EXERCISE DESCRIPTION => Drop every picture. Then return, exactly, the lines from the beginning of the listing below through the one containing "scene.view_settings.exposure=0".

** BEGIN STORED DATA **

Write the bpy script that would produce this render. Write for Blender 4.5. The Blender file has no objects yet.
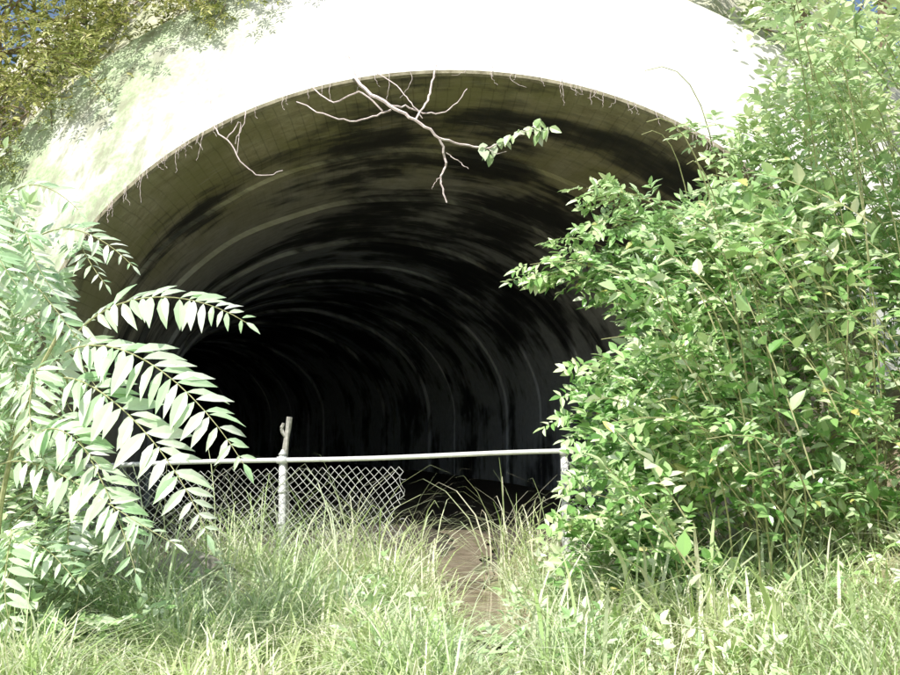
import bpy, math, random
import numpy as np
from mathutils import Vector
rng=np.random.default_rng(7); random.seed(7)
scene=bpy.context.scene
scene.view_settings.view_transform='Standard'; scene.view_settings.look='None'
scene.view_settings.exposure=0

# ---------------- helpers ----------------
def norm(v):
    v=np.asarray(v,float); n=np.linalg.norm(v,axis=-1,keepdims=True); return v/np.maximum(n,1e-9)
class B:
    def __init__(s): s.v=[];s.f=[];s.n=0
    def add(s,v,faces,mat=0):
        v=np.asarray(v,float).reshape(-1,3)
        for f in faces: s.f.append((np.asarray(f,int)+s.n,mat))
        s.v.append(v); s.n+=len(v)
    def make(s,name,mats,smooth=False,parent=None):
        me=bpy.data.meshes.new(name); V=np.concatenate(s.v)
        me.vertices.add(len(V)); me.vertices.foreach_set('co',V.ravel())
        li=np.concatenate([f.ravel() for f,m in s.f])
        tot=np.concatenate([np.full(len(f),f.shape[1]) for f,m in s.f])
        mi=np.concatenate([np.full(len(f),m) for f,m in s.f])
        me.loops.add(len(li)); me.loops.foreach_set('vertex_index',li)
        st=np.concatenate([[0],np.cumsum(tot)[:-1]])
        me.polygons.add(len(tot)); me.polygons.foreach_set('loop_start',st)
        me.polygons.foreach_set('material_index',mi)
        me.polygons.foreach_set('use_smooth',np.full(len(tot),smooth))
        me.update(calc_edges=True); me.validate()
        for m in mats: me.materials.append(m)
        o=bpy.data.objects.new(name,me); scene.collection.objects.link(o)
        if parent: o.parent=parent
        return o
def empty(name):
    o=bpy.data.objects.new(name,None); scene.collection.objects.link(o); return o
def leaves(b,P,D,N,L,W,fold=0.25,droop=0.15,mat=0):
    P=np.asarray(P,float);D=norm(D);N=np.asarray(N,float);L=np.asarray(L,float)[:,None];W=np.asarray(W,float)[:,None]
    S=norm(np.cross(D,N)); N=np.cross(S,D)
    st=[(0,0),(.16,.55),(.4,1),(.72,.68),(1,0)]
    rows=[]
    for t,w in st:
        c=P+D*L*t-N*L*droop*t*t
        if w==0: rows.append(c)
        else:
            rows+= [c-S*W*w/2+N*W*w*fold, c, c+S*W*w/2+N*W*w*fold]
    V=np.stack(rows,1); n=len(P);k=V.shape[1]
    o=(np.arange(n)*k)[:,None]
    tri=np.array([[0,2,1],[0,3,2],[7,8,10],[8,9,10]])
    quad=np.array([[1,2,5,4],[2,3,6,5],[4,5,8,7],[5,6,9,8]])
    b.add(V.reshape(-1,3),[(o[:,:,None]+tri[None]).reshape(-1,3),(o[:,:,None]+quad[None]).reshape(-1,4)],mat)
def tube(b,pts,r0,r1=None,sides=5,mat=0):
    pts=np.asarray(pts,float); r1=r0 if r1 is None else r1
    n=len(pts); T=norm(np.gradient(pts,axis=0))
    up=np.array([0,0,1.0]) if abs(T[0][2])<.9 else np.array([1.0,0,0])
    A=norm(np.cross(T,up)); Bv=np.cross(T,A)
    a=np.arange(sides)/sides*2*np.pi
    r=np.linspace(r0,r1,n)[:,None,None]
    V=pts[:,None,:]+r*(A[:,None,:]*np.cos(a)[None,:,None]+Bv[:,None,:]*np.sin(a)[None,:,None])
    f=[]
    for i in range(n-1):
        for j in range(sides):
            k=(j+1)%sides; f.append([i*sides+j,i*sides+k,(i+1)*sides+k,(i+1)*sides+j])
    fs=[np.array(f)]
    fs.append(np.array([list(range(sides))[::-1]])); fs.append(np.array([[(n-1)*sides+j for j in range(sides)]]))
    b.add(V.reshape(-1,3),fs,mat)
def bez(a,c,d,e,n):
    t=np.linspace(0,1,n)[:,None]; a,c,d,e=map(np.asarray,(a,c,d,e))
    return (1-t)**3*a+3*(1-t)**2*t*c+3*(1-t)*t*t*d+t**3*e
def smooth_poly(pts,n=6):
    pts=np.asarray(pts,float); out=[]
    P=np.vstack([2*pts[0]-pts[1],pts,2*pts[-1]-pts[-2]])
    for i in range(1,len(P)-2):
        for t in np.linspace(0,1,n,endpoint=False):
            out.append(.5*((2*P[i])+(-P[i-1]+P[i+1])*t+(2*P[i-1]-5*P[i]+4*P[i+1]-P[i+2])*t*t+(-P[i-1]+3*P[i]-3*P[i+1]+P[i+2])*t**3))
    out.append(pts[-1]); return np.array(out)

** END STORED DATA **

SOLUTION FOR THIS EXERCISE =>
Write the bpy script that would produce this render. Write for Blender 4.5. The Blender file has no objects yet.
import bpy, math, random
import numpy as np
from mathutils import Vector
rng=np.random.default_rng(7); random.seed(7)
scene=bpy.context.scene
scene.view_settings.view_transform='Standard'; scene.view_settings.look='None'
scene.view_settings.exposure=0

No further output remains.